--- Supplied data ---
<<<<
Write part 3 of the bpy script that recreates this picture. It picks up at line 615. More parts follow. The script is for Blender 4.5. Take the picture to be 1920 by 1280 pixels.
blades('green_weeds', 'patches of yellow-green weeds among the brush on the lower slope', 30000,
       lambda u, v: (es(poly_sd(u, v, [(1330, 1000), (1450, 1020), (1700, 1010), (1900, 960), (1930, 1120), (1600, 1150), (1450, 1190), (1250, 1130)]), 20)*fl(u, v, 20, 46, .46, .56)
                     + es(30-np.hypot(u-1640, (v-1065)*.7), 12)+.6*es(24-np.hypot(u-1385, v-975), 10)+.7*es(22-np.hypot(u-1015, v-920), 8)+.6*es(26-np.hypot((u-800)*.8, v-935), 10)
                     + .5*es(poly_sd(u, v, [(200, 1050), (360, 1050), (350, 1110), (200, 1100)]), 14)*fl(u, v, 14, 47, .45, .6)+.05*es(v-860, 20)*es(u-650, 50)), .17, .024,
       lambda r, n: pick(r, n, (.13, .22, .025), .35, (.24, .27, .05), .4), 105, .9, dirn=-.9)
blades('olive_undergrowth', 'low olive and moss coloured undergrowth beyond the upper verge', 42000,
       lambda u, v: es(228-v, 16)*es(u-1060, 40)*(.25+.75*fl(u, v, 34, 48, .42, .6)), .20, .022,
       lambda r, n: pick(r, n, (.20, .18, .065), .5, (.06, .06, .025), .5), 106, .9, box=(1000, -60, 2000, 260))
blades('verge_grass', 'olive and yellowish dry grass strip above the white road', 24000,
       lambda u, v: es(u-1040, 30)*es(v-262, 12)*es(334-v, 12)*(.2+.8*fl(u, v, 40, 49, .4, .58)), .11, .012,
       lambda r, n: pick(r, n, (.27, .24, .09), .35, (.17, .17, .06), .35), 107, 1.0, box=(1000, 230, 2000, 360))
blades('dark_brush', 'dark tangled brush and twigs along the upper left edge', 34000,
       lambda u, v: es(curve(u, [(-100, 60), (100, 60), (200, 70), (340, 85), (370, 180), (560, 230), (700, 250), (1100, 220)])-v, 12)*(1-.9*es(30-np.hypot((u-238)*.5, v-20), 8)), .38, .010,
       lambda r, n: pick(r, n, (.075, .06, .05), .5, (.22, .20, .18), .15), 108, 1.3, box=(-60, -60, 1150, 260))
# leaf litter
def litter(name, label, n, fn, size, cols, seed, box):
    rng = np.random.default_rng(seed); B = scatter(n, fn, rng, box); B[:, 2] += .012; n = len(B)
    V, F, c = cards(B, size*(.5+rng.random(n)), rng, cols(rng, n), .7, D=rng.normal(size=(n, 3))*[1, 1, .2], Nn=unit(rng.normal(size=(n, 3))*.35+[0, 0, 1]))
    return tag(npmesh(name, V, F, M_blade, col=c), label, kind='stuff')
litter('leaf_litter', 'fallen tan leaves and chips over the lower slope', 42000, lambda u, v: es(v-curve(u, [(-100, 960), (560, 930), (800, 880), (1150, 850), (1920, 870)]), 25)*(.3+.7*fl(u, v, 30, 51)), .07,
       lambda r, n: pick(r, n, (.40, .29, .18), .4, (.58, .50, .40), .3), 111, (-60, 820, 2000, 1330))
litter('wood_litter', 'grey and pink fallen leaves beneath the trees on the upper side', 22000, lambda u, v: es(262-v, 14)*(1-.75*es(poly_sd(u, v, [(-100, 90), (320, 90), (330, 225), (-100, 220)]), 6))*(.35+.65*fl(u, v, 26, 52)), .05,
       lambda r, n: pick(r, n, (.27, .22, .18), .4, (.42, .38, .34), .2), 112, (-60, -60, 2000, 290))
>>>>
--- Instructions to follow ---
Could you quote the material above in full, exactly as it stands?

--- Full solution ---
Write part 3 of the bpy script that recreates this picture. It picks up at line 615. More parts follow. The script is for Blender 4.5. Take the picture to be 1920 by 1280 pixels.
blades('green_weeds', 'patches of yellow-green weeds among the brush on the lower slope', 30000,
       lambda u, v: (es(poly_sd(u, v, [(1330, 1000), (1450, 1020), (1700, 1010), (1900, 960), (1930, 1120), (1600, 1150), (1450, 1190), (1250, 1130)]), 20)*fl(u, v, 20, 46, .46, .56)
                     + es(30-np.hypot(u-1640, (v-1065)*.7), 12)+.6*es(24-np.hypot(u-1385, v-975), 10)+.7*es(22-np.hypot(u-1015, v-920), 8)+.6*es(26-np.hypot((u-800)*.8, v-935), 10)
                     + .5*es(poly_sd(u, v, [(200, 1050), (360, 1050), (350, 1110), (200, 1100)]), 14)*fl(u, v, 14, 47, .45, .6)+.05*es(v-860, 20)*es(u-650, 50)), .17, .024,
       lambda r, n: pick(r, n, (.13, .22, .025), .35, (.24, .27, .05), .4), 105, .9, dirn=-.9)
blades('olive_undergrowth', 'low olive and moss coloured undergrowth beyond the upper verge', 42000,
       lambda u, v: es(228-v, 16)*es(u-1060, 40)*(.25+.75*fl(u, v, 34, 48, .42, .6)), .20, .022,
       lambda r, n: pick(r, n, (.20, .18, .065), .5, (.06, .06, .025), .5), 106, .9, box=(1000, -60, 2000, 260))
blades('verge_grass', 'olive and yellowish dry grass strip above the white road', 24000,
       lambda u, v: es(u-1040, 30)*es(v-262, 12)*es(334-v, 12)*(.2+.8*fl(u, v, 40, 49, .4, .58)), .11, .012,
       lambda r, n: pick(r, n, (.27, .24, .09), .35, (.17, .17, .06), .35), 107, 1.0, box=(1000, 230, 2000, 360))
blades('dark_brush', 'dark tangled brush and twigs along the upper left edge', 34000,
       lambda u, v: es(curve(u, [(-100, 60), (100, 60), (200, 70), (340, 85), (370, 180), (560, 230), (700, 250), (1100, 220)])-v, 12)*(1-.9*es(30-np.hypot((u-238)*.5, v-20), 8)), .38, .010,
       lambda r, n: pick(r, n, (.075, .06, .05), .5, (.22, .20, .18), .15), 108, 1.3, box=(-60, -60, 1150, 260))
# leaf litter
def litter(name, label, n, fn, size, cols, seed, box):
    rng = np.random.default_rng(seed); B = scatter(n, fn, rng, box); B[:, 2] += .012; n = len(B)
    V, F, c = cards(B, size*(.5+rng.random(n)), rng, cols(rng, n), .7, D=rng.normal(size=(n, 3))*[1, 1, .2], Nn=unit(rng.normal(size=(n, 3))*.35+[0, 0, 1]))
    return tag(npmesh(name, V, F, M_blade, col=c), label, kind='stuff')
litter('leaf_litter', 'fallen tan leaves and chips over the lower slope', 42000, lambda u, v: es(v-curve(u, [(-100, 960), (560, 930), (800, 880), (1150, 850), (1920, 870)]), 25)*(.3+.7*fl(u, v, 30, 51)), .07,
       lambda r, n: pick(r, n, (.40, .29, .18), .4, (.58, .50, .40), .3), 111, (-60, 820, 2000, 1330))
litter('wood_litter', 'grey and pink fallen leaves beneath the trees on the upper side', 22000, lambda u, v: es(262-v, 14)*(1-.75*es(poly_sd(u, v, [(-100, 90), (320, 90), (330, 225), (-100, 220)]), 6))*(.35+.65*fl(u, v, 26, 52)), .05,
       lambda r, n: pick(r, n, (.27, .22, .18), .4, (.42, .38, .34), .2), 112, (-60, -60, 2000, 290))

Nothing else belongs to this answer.